Repeat each line exactly, leaving nothing out.

## 3D scene scripts
● ● ● ● ●

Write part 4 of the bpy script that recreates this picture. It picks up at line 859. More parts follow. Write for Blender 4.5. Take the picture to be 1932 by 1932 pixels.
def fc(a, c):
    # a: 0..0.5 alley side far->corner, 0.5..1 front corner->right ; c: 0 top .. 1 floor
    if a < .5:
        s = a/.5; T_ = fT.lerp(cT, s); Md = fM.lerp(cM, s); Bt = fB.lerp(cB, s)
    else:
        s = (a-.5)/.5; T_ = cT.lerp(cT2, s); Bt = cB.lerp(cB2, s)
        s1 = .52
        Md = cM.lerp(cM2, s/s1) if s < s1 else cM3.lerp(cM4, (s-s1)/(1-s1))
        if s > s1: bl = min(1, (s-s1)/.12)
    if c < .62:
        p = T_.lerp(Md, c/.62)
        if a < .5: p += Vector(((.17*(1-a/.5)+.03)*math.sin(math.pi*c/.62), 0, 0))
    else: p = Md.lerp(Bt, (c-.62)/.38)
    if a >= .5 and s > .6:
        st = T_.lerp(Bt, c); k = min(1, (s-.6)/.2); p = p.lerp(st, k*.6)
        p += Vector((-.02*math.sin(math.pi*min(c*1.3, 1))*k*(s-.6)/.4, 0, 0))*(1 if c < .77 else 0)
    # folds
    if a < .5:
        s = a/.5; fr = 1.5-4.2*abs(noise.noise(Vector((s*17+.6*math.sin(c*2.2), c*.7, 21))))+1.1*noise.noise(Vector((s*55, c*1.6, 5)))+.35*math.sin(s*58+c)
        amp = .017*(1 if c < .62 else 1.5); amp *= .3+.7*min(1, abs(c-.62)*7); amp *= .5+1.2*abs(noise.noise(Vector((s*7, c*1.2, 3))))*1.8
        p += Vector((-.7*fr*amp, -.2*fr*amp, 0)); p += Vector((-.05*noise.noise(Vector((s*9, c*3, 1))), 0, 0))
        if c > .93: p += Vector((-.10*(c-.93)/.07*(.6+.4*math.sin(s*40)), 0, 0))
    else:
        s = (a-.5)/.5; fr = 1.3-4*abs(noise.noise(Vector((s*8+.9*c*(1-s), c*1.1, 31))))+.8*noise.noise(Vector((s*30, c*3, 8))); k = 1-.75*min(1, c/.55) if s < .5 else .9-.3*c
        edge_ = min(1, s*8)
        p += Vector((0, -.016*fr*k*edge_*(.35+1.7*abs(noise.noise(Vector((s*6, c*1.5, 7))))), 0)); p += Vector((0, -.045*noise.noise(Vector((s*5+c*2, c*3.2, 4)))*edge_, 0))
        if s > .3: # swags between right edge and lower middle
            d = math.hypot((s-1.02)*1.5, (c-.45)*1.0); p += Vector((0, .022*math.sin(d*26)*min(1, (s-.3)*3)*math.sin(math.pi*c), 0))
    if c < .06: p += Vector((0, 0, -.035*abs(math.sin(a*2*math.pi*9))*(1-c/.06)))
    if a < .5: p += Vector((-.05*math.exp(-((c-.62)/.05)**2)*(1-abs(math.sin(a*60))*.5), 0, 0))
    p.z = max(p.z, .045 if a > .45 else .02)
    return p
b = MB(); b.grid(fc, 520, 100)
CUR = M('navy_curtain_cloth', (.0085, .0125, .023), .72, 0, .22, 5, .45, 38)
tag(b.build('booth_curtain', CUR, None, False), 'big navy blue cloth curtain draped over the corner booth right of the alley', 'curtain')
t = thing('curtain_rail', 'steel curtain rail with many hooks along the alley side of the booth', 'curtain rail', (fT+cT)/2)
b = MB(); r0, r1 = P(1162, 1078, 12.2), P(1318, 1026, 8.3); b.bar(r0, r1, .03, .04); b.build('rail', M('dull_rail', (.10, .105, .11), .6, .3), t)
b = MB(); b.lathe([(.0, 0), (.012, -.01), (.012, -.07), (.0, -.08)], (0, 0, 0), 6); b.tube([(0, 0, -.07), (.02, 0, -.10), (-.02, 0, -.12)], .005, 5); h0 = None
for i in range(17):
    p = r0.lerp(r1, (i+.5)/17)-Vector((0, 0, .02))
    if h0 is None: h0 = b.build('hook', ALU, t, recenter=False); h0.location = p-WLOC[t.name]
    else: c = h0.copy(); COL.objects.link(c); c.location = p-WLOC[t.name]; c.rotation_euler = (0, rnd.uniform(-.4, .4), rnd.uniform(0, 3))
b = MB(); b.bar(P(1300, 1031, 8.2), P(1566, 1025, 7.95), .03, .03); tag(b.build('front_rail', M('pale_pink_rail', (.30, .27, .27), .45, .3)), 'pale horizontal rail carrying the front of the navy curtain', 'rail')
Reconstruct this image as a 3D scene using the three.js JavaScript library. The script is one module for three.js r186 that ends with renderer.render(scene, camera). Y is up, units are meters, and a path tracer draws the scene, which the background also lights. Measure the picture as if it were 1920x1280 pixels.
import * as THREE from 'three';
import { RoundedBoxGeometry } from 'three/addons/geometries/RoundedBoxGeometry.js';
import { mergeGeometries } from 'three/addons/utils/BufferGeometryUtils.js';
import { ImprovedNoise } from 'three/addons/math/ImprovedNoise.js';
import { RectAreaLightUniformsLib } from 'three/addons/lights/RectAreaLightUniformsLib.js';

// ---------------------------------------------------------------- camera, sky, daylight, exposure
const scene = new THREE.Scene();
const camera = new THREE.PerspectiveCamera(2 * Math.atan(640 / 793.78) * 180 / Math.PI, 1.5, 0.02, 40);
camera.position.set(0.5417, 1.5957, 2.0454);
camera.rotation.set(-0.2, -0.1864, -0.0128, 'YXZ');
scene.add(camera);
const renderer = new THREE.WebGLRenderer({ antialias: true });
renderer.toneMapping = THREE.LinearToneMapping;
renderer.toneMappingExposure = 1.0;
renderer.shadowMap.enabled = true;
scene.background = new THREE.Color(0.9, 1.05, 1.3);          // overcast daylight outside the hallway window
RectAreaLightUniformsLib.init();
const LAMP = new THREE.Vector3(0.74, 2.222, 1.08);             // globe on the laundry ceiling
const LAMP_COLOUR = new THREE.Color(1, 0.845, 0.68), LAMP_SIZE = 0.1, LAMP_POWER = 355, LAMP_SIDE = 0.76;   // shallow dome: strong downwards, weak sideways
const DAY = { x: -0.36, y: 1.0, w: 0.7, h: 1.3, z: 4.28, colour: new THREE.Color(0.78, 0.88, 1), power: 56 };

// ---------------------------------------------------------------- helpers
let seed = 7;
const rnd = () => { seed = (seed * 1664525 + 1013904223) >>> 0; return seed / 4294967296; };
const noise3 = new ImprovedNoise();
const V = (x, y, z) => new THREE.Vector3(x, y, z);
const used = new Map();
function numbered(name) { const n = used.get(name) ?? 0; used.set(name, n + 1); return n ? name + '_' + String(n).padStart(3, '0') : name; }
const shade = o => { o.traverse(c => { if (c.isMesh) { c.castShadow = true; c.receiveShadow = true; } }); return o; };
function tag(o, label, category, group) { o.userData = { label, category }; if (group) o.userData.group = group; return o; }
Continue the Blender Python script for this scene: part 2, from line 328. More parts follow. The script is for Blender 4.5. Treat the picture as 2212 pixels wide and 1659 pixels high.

● ● ● ● ●

## TASK OUTPUT
Write part 4 of the bpy script that recreates this picture. It picks up at line 859. More parts follow. Write for Blender 4.5. Take the picture to be 1932 by 1932 pixels.
def fc(a, c):
    # a: 0..0.5 alley side far->corner, 0.5..1 front corner->right ; c: 0 top .. 1 floor
    if a < .5:
        s = a/.5; T_ = fT.lerp(cT, s); Md = fM.lerp(cM, s); Bt = fB.lerp(cB, s)
    else:
        s = (a-.5)/.5; T_ = cT.lerp(cT2, s); Bt = cB.lerp(cB2, s)
        s1 = .52
        Md = cM.lerp(cM2, s/s1) if s < s1 else cM3.lerp(cM4, (s-s1)/(1-s1))
        if s > s1: bl = min(1, (s-s1)/.12)
    if c < .62:
        p = T_.lerp(Md, c/.62)
        if a < .5: p += Vector(((.17*(1-a/.5)+.03)*math.sin(math.pi*c/.62), 0, 0))
    else: p = Md.lerp(Bt, (c-.62)/.38)
    if a >= .5 and s > .6:
        st = T_.lerp(Bt, c); k = min(1, (s-.6)/.2); p = p.lerp(st, k*.6)
        p += Vector((-.02*math.sin(math.pi*min(c*1.3, 1))*k*(s-.6)/.4, 0, 0))*(1 if c < .77 else 0)
    # folds
    if a < .5:
        s = a/.5; fr = 1.5-4.2*abs(noise.noise(Vector((s*17+.6*math.sin(c*2.2), c*.7, 21))))+1.1*noise.noise(Vector((s*55, c*1.6, 5)))+.35*math.sin(s*58+c)
        amp = .017*(1 if c < .62 else 1.5); amp *= .3+.7*min(1, abs(c-.62)*7); amp *= .5+1.2*abs(noise.noise(Vector((s*7, c*1.2, 3))))*1.8
        p += Vector((-.7*fr*amp, -.2*fr*amp, 0)); p += Vector((-.05*noise.noise(Vector((s*9, c*3, 1))), 0, 0))
        if c > .93: p += Vector((-.10*(c-.93)/.07*(.6+.4*math.sin(s*40)), 0, 0))
    else:
        s = (a-.5)/.5; fr = 1.3-4*abs(noise.noise(Vector((s*8+.9*c*(1-s), c*1.1, 31))))+.8*noise.noise(Vector((s*30, c*3, 8))); k = 1-.75*min(1, c/.55) if s < .5 else .9-.3*c
        edge_ = min(1, s*8)
        p += Vector((0, -.016*fr*k*edge_*(.35+1.7*abs(noise.noise(Vector((s*6, c*1.5, 7))))), 0)); p += Vector((0, -.045*noise.noise(Vector((s*5+c*2, c*3.2, 4)))*edge_, 0))
        if s > .3: # swags between right edge and lower middle
            d = math.hypot((s-1.02)*1.5, (c-.45)*1.0); p += Vector((0, .022*math.sin(d*26)*min(1, (s-.3)*3)*math.sin(math.pi*c), 0))
    if c < .06: p += Vector((0, 0, -.035*abs(math.sin(a*2*math.pi*9))*(1-c/.06)))
    if a < .5: p += Vector((-.05*math.exp(-((c-.62)/.05)**2)*(1-abs(math.sin(a*60))*.5), 0, 0))
    p.z = max(p.z, .045 if a > .45 else .02)
    return p
b = MB(); b.grid(fc, 520, 100)
CUR = M('navy_curtain_cloth', (.0085, .0125, .023), .72, 0, .22, 5, .45, 38)
tag(b.build('booth_curtain', CUR, None, False), 'big navy blue cloth curtain draped over the corner booth right of the alley', 'curtain')
t = thing('curtain_rail', 'steel curtain rail with many hooks along the alley side of the booth', 'curtain rail', (fT+cT)/2)
b = MB(); r0, r1 = P(1162, 1078, 12.2), P(1318, 1026, 8.3); b.bar(r0, r1, .03, .04); b.build('rail', M('dull_rail', (.10, .105, .11), .6, .3), t)
b = MB(); b.lathe([(.0, 0), (.012, -.01), (.012, -.07), (.0, -.08)], (0, 0, 0), 6); b.tube([(0, 0, -.07), (.02, 0, -.10), (-.02, 0, -.12)], .005, 5); h0 = None
for i in range(17):
    p = r0.lerp(r1, (i+.5)/17)-Vector((0, 0, .02))
    if h0 is None: h0 = b.build('hook', ALU, t, recenter=False); h0.location = p-WLOC[t.name]
    else: c = h0.copy(); COL.objects.link(c); c.location = p-WLOC[t.name]; c.rotation_euler = (0, rnd.uniform(-.4, .4), rnd.uniform(0, 3))
b = MB(); b.bar(P(1300, 1031, 8.2), P(1566, 1025, 7.95), .03, .03); tag(b.build('front_rail', M('pale_pink_rail', (.30, .27, .27), .45, .3)), 'pale horizontal rail carrying the front of the navy curtain', 'rail')
Reconstruct this image as a 3D scene using the three.js JavaScript library. The script is one module for three.js r186 that ends with renderer.render(scene, camera). Y is up, units are meters, and a path tracer draws the scene, which the background also lights. Measure the picture as if it were 1920x1280 pixels.
import * as THREE from 'three';
import { RoundedBoxGeometry } from 'three/addons/geometries/RoundedBoxGeometry.js';
import { mergeGeometries } from 'three/addons/utils/BufferGeometryUtils.js';
import { ImprovedNoise } from 'three/addons/math/ImprovedNoise.js';
import { RectAreaLightUniformsLib } from 'three/addons/lights/RectAreaLightUniformsLib.js';

// ---------------------------------------------------------------- camera, sky, daylight, exposure
const scene = new THREE.Scene();
const camera = new THREE.PerspectiveCamera(2 * Math.atan(640 / 793.78) * 180 / Math.PI, 1.5, 0.02, 40);
camera.position.set(0.5417, 1.5957, 2.0454);
camera.rotation.set(-0.2, -0.1864, -0.0128, 'YXZ');
scene.add(camera);
const renderer = new THREE.WebGLRenderer({ antialias: true });
renderer.toneMapping = THREE.LinearToneMapping;
renderer.toneMappingExposure = 1.0;
renderer.shadowMap.enabled = true;
scene.background = new THREE.Color(0.9, 1.05, 1.3);          // overcast daylight outside the hallway window
RectAreaLightUniformsLib.init();
const LAMP = new THREE.Vector3(0.74, 2.222, 1.08);             // globe on the laundry ceiling
const LAMP_COLOUR = new THREE.Color(1, 0.845, 0.68), LAMP_SIZE = 0.1, LAMP_POWER = 355, LAMP_SIDE = 0.76;   // shallow dome: strong downwards, weak sideways
const DAY = { x: -0.36, y: 1.0, w: 0.7, h: 1.3, z: 4.28, colour: new THREE.Color(0.78, 0.88, 1), power: 56 };

// ---------------------------------------------------------------- helpers
let seed = 7;
const rnd = () => { seed = (seed * 1664525 + 1013904223) >>> 0; return seed / 4294967296; };
const noise3 = new ImprovedNoise();
const V = (x, y, z) => new THREE.Vector3(x, y, z);
const used = new Map();
function numbered(name) { const n = used.get(name) ?? 0; used.set(name, n + 1); return n ? name + '_' + String(n).padStart(3, '0') : name; }
const shade = o => { o.traverse(c => { if (c.isMesh) { c.castShadow = true; c.receiveShadow = true; } }); return o; };
function tag(o, label, category, group) { o.userData = { label, category }; if (group) o.userData.group = group; return o; }
Continue the Blender Python script for this scene: part 2, from line 328. More parts follow. The script is for Blender 4.5. Treat the picture as 2212 pixels wide and 1659 pixels high.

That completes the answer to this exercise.